> **Goal of the exercise**: In the listing below, count the lines with "picture" and report only the figure.

> **Dataset extract**:
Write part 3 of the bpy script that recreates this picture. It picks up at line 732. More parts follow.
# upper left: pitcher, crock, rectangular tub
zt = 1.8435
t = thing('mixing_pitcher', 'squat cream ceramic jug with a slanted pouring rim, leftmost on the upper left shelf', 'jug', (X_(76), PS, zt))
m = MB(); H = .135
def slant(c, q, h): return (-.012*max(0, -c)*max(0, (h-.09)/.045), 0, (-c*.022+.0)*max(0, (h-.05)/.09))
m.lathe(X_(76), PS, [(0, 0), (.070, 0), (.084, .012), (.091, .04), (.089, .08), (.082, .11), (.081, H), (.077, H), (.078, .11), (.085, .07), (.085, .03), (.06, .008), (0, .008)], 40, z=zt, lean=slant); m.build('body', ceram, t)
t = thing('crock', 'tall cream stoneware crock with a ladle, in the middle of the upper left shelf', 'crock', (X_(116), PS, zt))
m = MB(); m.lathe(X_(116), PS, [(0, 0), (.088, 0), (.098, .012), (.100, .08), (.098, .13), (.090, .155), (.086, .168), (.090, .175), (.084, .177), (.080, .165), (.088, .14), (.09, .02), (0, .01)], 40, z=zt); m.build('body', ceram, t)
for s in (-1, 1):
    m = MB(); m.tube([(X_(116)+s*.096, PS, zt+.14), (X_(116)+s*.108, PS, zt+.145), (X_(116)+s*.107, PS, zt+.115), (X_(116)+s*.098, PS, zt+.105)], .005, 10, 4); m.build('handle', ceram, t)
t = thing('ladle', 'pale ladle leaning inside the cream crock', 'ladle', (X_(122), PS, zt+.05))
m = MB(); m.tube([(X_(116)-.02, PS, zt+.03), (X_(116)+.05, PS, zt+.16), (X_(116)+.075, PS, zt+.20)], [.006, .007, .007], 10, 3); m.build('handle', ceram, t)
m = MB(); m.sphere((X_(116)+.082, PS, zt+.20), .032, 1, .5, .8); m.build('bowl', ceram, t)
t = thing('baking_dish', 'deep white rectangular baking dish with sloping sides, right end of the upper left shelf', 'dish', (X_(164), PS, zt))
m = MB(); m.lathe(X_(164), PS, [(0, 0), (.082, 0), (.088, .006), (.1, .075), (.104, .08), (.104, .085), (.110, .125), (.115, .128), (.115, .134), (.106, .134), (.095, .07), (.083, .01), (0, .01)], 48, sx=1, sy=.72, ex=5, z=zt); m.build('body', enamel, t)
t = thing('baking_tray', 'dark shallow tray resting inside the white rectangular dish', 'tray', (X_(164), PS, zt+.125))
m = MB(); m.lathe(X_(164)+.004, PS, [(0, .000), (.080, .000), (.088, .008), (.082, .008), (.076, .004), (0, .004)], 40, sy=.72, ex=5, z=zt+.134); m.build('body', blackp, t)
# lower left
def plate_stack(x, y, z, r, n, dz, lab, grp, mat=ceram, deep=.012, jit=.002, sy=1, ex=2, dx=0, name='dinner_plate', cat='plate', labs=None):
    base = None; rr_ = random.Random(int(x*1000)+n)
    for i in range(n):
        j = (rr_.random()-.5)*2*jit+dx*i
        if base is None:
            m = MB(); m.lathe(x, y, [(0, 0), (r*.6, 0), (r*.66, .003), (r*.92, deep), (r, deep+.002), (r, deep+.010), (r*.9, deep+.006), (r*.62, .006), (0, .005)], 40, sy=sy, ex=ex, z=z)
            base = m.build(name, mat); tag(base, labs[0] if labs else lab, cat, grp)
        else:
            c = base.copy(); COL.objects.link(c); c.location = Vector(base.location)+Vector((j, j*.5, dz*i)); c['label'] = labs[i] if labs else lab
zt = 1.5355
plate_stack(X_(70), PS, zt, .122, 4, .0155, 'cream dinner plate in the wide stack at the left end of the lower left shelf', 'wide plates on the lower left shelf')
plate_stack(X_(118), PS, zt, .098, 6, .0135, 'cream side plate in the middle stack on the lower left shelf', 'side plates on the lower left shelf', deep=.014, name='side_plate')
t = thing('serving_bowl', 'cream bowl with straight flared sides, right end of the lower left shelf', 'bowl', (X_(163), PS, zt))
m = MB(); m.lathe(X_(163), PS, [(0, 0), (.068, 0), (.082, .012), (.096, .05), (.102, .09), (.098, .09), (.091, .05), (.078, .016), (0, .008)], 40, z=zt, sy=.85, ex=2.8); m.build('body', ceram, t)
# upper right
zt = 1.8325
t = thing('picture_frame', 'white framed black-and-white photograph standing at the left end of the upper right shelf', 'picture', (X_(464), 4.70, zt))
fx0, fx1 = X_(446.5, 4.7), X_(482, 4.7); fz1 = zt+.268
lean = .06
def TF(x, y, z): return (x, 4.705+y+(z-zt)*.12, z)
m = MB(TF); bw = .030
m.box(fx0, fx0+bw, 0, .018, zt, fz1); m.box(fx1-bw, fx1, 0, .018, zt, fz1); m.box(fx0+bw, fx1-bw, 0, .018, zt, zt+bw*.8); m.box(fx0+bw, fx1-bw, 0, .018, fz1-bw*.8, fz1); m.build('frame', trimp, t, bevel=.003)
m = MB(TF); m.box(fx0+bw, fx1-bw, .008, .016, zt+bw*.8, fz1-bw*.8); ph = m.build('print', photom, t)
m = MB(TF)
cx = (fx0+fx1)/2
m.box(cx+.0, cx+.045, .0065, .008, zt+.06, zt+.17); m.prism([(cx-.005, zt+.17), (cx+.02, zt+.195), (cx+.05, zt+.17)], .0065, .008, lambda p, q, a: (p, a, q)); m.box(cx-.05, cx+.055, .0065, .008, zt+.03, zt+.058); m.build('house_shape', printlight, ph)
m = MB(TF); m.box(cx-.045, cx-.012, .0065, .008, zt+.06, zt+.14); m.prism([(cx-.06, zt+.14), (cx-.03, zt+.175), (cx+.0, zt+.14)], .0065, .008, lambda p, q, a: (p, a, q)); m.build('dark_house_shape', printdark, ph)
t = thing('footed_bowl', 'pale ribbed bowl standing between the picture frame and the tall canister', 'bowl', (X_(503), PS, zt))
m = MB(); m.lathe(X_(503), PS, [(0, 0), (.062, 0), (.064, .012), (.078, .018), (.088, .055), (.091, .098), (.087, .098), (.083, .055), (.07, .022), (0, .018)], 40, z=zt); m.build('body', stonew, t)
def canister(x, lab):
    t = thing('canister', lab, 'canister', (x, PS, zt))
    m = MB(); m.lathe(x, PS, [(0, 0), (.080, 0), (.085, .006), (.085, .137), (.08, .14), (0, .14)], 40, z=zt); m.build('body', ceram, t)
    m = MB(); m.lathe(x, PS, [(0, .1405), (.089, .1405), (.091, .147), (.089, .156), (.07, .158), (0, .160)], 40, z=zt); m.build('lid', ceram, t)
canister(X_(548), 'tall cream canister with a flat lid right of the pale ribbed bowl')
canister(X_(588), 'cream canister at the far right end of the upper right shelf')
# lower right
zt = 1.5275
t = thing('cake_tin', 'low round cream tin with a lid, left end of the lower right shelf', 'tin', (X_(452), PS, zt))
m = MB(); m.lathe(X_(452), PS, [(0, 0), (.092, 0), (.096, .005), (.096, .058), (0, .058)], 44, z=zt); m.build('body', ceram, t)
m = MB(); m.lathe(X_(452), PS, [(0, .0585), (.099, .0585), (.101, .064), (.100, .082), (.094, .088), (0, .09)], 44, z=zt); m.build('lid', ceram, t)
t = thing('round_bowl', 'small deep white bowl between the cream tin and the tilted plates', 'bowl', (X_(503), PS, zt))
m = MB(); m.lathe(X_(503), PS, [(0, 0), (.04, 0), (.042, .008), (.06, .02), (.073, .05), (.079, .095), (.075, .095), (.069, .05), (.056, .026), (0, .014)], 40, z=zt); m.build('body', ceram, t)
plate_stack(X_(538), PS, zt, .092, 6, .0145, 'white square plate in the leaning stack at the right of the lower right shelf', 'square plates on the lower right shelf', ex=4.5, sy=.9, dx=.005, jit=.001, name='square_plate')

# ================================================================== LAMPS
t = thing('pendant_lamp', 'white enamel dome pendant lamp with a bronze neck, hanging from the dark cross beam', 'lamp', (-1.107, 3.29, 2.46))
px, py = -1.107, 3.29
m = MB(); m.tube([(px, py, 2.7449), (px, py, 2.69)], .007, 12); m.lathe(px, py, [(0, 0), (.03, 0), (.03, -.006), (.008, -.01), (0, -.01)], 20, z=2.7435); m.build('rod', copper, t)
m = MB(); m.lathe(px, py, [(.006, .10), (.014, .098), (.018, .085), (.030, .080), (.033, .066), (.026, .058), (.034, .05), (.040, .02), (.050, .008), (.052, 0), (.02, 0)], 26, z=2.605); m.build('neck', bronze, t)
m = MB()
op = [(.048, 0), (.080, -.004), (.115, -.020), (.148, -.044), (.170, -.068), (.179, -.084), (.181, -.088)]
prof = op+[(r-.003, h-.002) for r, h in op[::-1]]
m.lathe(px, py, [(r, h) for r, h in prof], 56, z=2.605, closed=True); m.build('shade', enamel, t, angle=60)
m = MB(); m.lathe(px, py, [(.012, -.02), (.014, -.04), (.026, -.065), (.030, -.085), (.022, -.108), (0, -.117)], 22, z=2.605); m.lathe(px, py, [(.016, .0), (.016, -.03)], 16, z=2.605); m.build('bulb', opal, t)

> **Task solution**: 3